Powered by only three hours of sleep and his self-righteous sense of duty, Nate Walsh once again helps the children of Urbana safely cross the dreaded Oregon and Race intersection. I know I'd be impressed if I weren't me.

I've been watching the daily degradation of the various shitty cars that drive around my intersection time and again. One has been making this terrible rattling noise that emanates from a spot where there is nothing there to even conceivably rattle, making me especially nervous. My worries were well-founded, it seems, for the car died in the middle of said intersection earlier. Don't worry, call the Car-X man.

Speaking of degradation, I'm sort of struck by the hilarity of my bipolar nature. Not literally bipolar, of course (anymore (probably)). Just the fact that I am so completely dorked out in the morning, but that if I so choose, I can make myself a reasonable looking human being, at least to the point where I don't stand out anymore. So yeah, you go ahead and laugh, cool high school chick with your leopard coat in your mom's SUV. If I were so inclined, I could have you eating out of the palm of my hand.

It doesn't matter if I'm actually right about this or not, just as long as I feel like I'm right about it. And I am capable of turning up the charm; I just never, ever want to do it. I guess because of the other things that have to be turned on for it to work: Ego, persistence, obnoxiousness. Yeah, I can do without.
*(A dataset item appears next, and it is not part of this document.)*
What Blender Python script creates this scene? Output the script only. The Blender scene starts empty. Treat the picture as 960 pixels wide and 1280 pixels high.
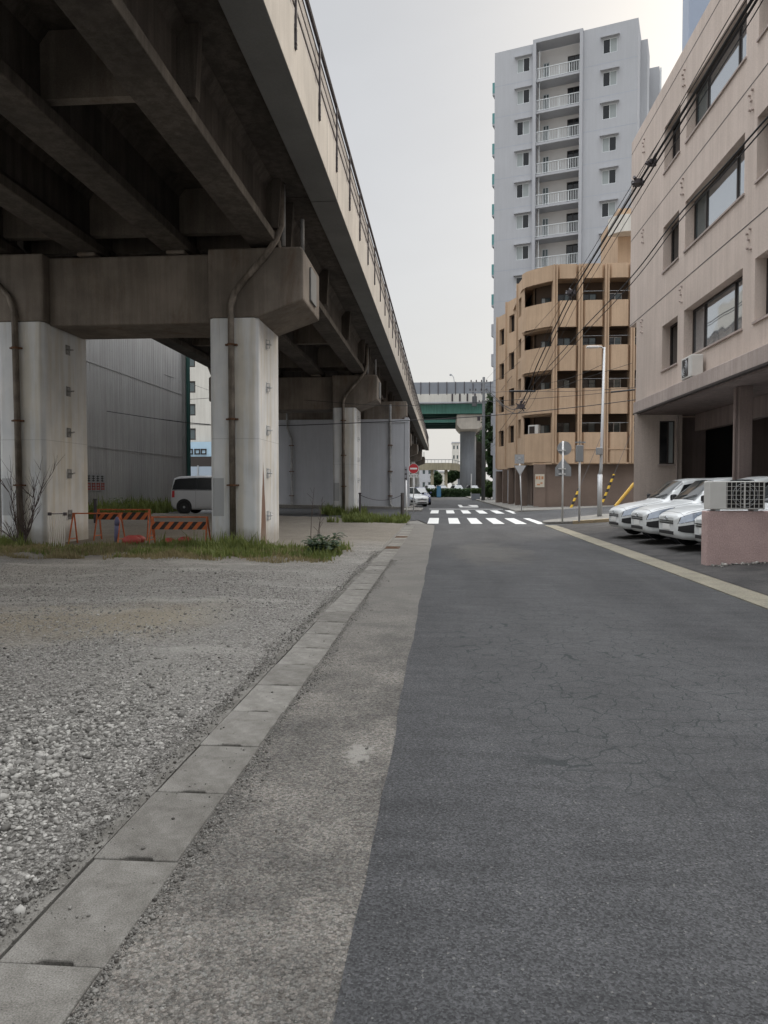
import bpy, bmesh, math, random
import numpy as np
from mathutils import Vector, Matrix
random.seed(7); RNG = np.random.default_rng(7)
PI = math.pi
scn = bpy.context.scene
COL = scn.collection

# ------------------------------------------------------------------ camera
F, EYE = 920.0, 1.5
YAW, PITCH = math.radians(4.534), math.radians(1.930)
cam_d = bpy.data.cameras.new('camera'); cam = bpy.data.objects.new('camera', cam_d); COL.objects.link(cam)
cam.location = (0, 0, EYE); cam.rotation_euler = (PI/2 - PITCH, 0, YAW)
cam_d.sensor_fit = 'VERTICAL'; cam_d.sensor_height = 36.0; cam_d.lens = 36.0*F/1280.0
cam_d.clip_start = 0.05; cam_d.clip_end = 3000
scn.camera = cam
_fw = Vector((-math.sin(YAW)*math.cos(PITCH), math.cos(YAW)*math.cos(PITCH), -math.sin(PITCH)))
_rt = Vector((math.cos(YAW), math.sin(YAW), 0)); _up = _rt.cross(_fw)

def at(px, py, x=None, y=None, z=None):
    """Where the line of sight through a photo pixel meets a plane of the place."""
    d = _rt*((px-480)/F) + _up*((640-py)/F) + _fw
    t = x/d.x if x is not None else (y/d.y if y is not None else (z-EYE)/d.z)
    return Vector((0, 0, EYE)) + d*t

# ------------------------------------------------------------------ materials
def _n(nt, t, **kw):
    n = nt.nodes.new(t)
    for k, v in kw.items(): setattr(n, k, v)
    return n
def _mathn(nt, op, a, b=None, clamp=False):
    n = _n(nt, 'ShaderNodeMath', operation=op); n.use_clamp = clamp
    for i, v in enumerate((a, b)):
        if v is None: continue
        if isinstance(v, (int, float)): n.inputs[i].default_value = v
        else: nt.links.new(v, n.inputs[i])
    return n.outputs[0]
def _mix(nt, fac, a, b, blend='MIX'):
    n = _n(nt, 'ShaderNodeMix', data_type='RGBA', blend_type=blend)
    for i, v in ((0, fac), (6, a), (7, b)):
        if isinstance(v, (int, float)): n.inputs[i].default_value = v
        elif isinstance(v, tuple): n.inputs[i].default_value = (*v[:3], 1)
        else: nt.links.new(v, n.inputs[i])
    return n.outputs[2]
def _noise(nt, vec, scale, detail=4, rough=.55, dist=0.0):
    n = _n(nt, 'ShaderNodeTexNoise'); n.inputs['Scale'].default_value = scale; n.inputs['Detail'].default_value = detail
    n.inputs['Roughness'].default_value = rough; n.inputs['Distortion'].default_value = dist
    nt.links.new(vec, n.inputs['Vector']); return n.outputs['Fac']
def _ramp(nt, val, a, b):
    n = _n(nt, 'ShaderNodeMapRange'); n.inputs[1].default_value = a; n.inputs[2].default_value = b
    n.interpolation_type = 'SMOOTHSTEP'; nt.links.new(val, n.inputs[0]); return n.outputs[0]
def _map(nt, vec, scale=(1,1,1), loc=(0,0,0)):
    n = _n(nt, 'ShaderNodeMapping'); n.inputs['Scale'].default_value = scale; n.inputs['Location'].default_value = loc
    nt.links.new(vec, n.inputs['Vector']); return n.outputs[0]
def _start(name, rough=.85, metallic=0.0, spec=.3):
    m = bpy.data.materials.new(name); m.use_nodes = True; nt = m.node_tree
    b = nt.nodes['Principled BSDF']; b.inputs['Roughness'].default_value = rough; b.inputs['Metallic'].default_value = metallic
    b.inputs['Specular IOR Level'].default_value = spec
    co = _n(nt, 'ShaderNodeTexCoord').outputs['Object']
    return m, nt, b, co
def _bump(nt, b, h, strength=.4, dist=.01):
    n = _n(nt, 'ShaderNodeBump'); n.inputs['Strength'].default_value = strength; n.inputs['Distance'].default_value = dist
    nt.links.new(h, n.inputs['Height']); nt.links.new(n.outputs[0], b.inputs['Normal'])
def nmat(name, col, rough=.85, var=.2, scale=1.5, grain=.12, gscale=60, bump=.15, streak=0.0, stain=None, metallic=0.0, spec=.3):
    """Weathered surface: broad mottling, fine grain, rain streaks running down, optional second stain colour."""
    m, nt, b, co = _start(name, rough, metallic, spec)
    c = tuple(col)
    n1 = _noise(nt, co, scale, 6, .6)
    out = _mix(nt, _ramp(nt, n1, .3, .7), tuple(v*(1-var) for v in c), tuple(v*(1+var) for v in c))
    n2 = _noise(nt, co, gscale, 3, .7)
    if grain: out = _mix(nt, 1.0, out, _mix(nt, _ramp(nt, n2, .3, .7), (1-grain,)*3, (1+grain,)*3), 'MULTIPLY')
    if streak:
        s = _noise(nt, _map(nt, co, (3.2, 3.2, .16)), 1.6, 7, .68)
        out = _mix(nt, 1.0, out, _mix(nt, _ramp(nt, s, .38, .62), (1-streak, 1-streak*1.05, 1-streak*1.12), (1, 1, 1)), 'MULTIPLY')
    if stain:
        s = _noise(nt, _map(nt, co, (1.1, 1.1, .35)), 1.1, 8, .7, .4)
        out = _mix(nt, _mathn(nt, 'MULTIPLY', _ramp(nt, s, .52, .7), stain[3]), out, stain[:3])
    nt.links.new(out, b.inputs['Base Color'])
    if bump: _bump(nt, b, n2, bump, .01)
    return m
def plain(name, col, rough=.5, metallic=0.0, spec=.5, coat=0.0, var=.06):
    m, nt, b, co = _start(name, rough, metallic, spec)
    n1 = _noise(nt, co, 4, 4, .6)
    nt.links.new(_mix(nt, n1, tuple(v*(1-var) for v in col), tuple(v*(1+var) for v in col)), b.inputs['Base Color'])
    b.inputs['Coat Weight'].default_value = coat; b.inputs['Coat Roughness'].default_value = .05
    nt.links.new(_mathn(nt, 'ADD', _mathn(nt, 'MULTIPLY', n1, .12), max(0.0, rough-.06)), b.inputs['Roughness'])
    return m
M = {}
M['paint_pier'] = None
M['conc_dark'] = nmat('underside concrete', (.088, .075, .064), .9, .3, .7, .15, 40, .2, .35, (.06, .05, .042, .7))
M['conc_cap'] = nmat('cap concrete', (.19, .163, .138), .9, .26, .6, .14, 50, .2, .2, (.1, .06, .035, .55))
M['conc_strip'] = nmat('edge beam concrete', (.19, .19, .185), .85, .08, .8, .06, 30, .1)
M['conc_fascia'] = nmat('parapet concrete', (.56, .51, .445), .85, .1, .6, .06, 40, .1, .09)
M['panel'] = nmat('guard panel', (.46, .42, .38), .7, .06, 1, .04, 40, .05, .1)
M['conc_wall'] = nmat('grey painted concrete', (.43, .44, .465), .8, .06, .4, .05, 40, .08, .07)
M['rail_dark'] = plain('dark rail steel', (.05, .04, .045), .55)
M['steel_grey'] = plain('galvanised steel', (.42, .43, .44), .5, .3)
M['steel_white'] = plain('white painted steel', (.66, .66, .65), .5)
M['pipe'] = nmat('weathered drainpipe', (.2, .172, .145), .7, .3, 3, .1, 50, .05, .5)
M['pipe_grey'] = nmat('grey drainpipe', (.3, .3, .3), .7, .2, 3, .1, 50, .05, .3)
M['rust'] = nmat('rusty iron', (.11, .055, .03), .85, .35, 12, .2, 90, .3)
M['black'] = plain('black plastic', (.012, .012, .014), .45)
M['rubber'] = plain('rubber', (.015, .015, .016), .8)
M['dark_void'] = plain('dark interior', (.02, .018, .017), .9, var=.2)
M['glass_dark'] = plain('tinted glass', (.012, .014, .016), .09, 0, .6)
def sky_glass():
    m, nt, b, co = _start('reflective window glass', .035, .82, .5)
    b.inputs['Base Color'].default_value = (.47, .5, .53, 1)
    _bump(nt, b, _noise(nt, co, .5, 2, .5), .035, .3)
    return m
M['glass'] = sky_glass()
M['glass_flat'] = plain('window glass', (.1, .125, .13), .08, .25, .6)
M['curtain'] = plain('pale curtain glass', (.3, .33, .33), .2, 0, .6)
M['bronze'] = plain('bronze window frame', (.035, .027, .024), .5)
M['alu'] = plain('aluminium frame', (.55, .55, .54), .4, .2)
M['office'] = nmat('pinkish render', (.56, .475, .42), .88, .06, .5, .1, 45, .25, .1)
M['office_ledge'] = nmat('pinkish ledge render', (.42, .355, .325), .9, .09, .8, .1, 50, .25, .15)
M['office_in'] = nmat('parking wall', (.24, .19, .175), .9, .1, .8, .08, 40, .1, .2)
M['pink_wall'] = nmat('pink roughcast', (.47, .345, .325), .95, .1, 1.2, .16, 45, .8, 0)
M['tan'] = nmat('tan render', (.475, .343, .235), .9, .08, .5, .06, 30, .12, .1)
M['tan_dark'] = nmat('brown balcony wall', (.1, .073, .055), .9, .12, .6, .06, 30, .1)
M['tan_base'] = nmat('brown ground floor tile', (.17, .128, .105), .75, .1, .8, .08, 25, .1)
M['tower'] = nmat('pale grey tower cladding', (.4, .41, .432), .8, .04, .15, .03, 20, .04, .04)
M['tower_in'] = nmat('tower balcony wall', (.6, .585, .57), .8, .04, .2, .03, 20, .04)
M['tower_white'] = plain('white balustrade', (.62, .65, .66), .6)
M['teal'] = plain('teal glass', (.12, .3, .3), .2)
M['bluegrey'] = nmat('blue grey cladding', (.3, .345, .43), .7, .04, .2, .02, 20, .03)
M['corrug'] = nmat('corrugated siding', (.37, .37, .37), .6, .08, .3, .05, 20, .05, .15)
M['white_bld'] = nmat('off white render', (.62, .6, .55), .85, .05, .3, .04, 20, .05, .1)
M['green_steel'] = nmat('green girder paint', (.11, .27, .22), .6, .1, .3, .05, 20, .05, .2)
M['green_dark'] = nmat('dark green steel', (.018, .06, .053), .7, .15, .3, .05, 20, .05)
M['barrier_grey'] = nmat('sound barrier', (.23, .245, .27), .6, .06, .3, .04, 20, .04)
M['pier_grey'] = nmat('round pier concrete', (.36, .38, .41), .8, .06, .4, .04, 20, .05, .1)
M['cream'] = nmat('cream footbridge paint', (.45, .4, .29), .7, .08, .4, .04, 20, .05, .2)
M['orange'] = nmat('faded orange steel', (.47, .13, .05), .65, .25, 8, .12, 60, .1)
M['red'] = plain('faded red', (.34, .05, .04), .6, var=.2)
M['sign_red'] = plain('sign red', (.48, .03, .04), .45)
M['white'] = plain('white paint', (.78, .78, .76), .5)
M['offwhite'] = plain('dirty white plastic', (.58, .57, .54), .6, var=.12)
M['car_white'] = plain('white car paint', (.67, .69, .69), .38, 0, .4, .45, .02)
M['car_silver'] = plain('silver car paint', (.6, .61, .63), .3, .2, .5, .6, .03)
M['car_black'] = plain('dark car paint', (.018, .02, .025), .22, .1, .5, .8)
M['car_blue'] = plain('blue car paint', (.03, .05, .16), .22, .1, .5, .8)
M['chrome'] = plain('chrome', (.6, .62, .64), .2, .9)
M['lamp_clear'] = plain('clear headlamp', (.5, .56, .66), .1, .5, .8, var=.3)
M['alloy'] = plain('alloy rim', (.36, .37, .38), .35, .6)
M['yellow'] = plain('yellow guard', (.55, .34, .05), .55, var=.15)
M['cable'] = plain('black cable', (.012, .012, .014), .6)
M['wire_grey'] = plain('grey wire', (.1, .1, .105), .6)
M['pole_conc'] = nmat('concrete pole', (.13, .135, .14), .8, .1, 1, .06, 40, .05, .2)
M['bark'] = nmat('bark', (.09, .07, .055), .9, .25, 8, .2, 60, .3)
M['twig'] = plain('reddish twig', (.07, .05, .045), .8, var=.2)
M['blue_box'] = plain('blue plastic', (.06, .2, .36), .5)
M['wood'] = nmat('grey wood post', (.1, .09, .085), .9, .2, 3, .15, 50, .2, .3)
M['steel_bare'] = plain('sign back grey', (.3, .31, .32), .55, .3, var=.12)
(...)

On the ride home, I saw this big chunk of ice (about baseball-sized) coming up along my path. Now, riding over this is not a very good idea. Actually, under normal circumstances, it's not a good idea. With messed up, twisty handlebars, it's a downright fucking stupid idea. But what am I if not determined? Things went about as expected. The initial hit and the resulting struggle to remain upright. Violent thrashing about as I tried to regain control of the flailing steering wheel. It's these moments that you know things are still functioning in the world. A lot of messed up stuff might go down, but if you try to ride over an ice ball on your puny ass bike, you're gonna get screwed.

The driveway I take to get in the back way to our parking lot is one huge sheet of ice, so I've been training myself to do little tricks as my brakes desperately stuggle to find any traction at all. Personally, I think it should be an extreme sport, but they need a figurehead, and I don't have the blinding charisma and stunning good looks of someone like Tony Hawk. OK, now I'm sleepy.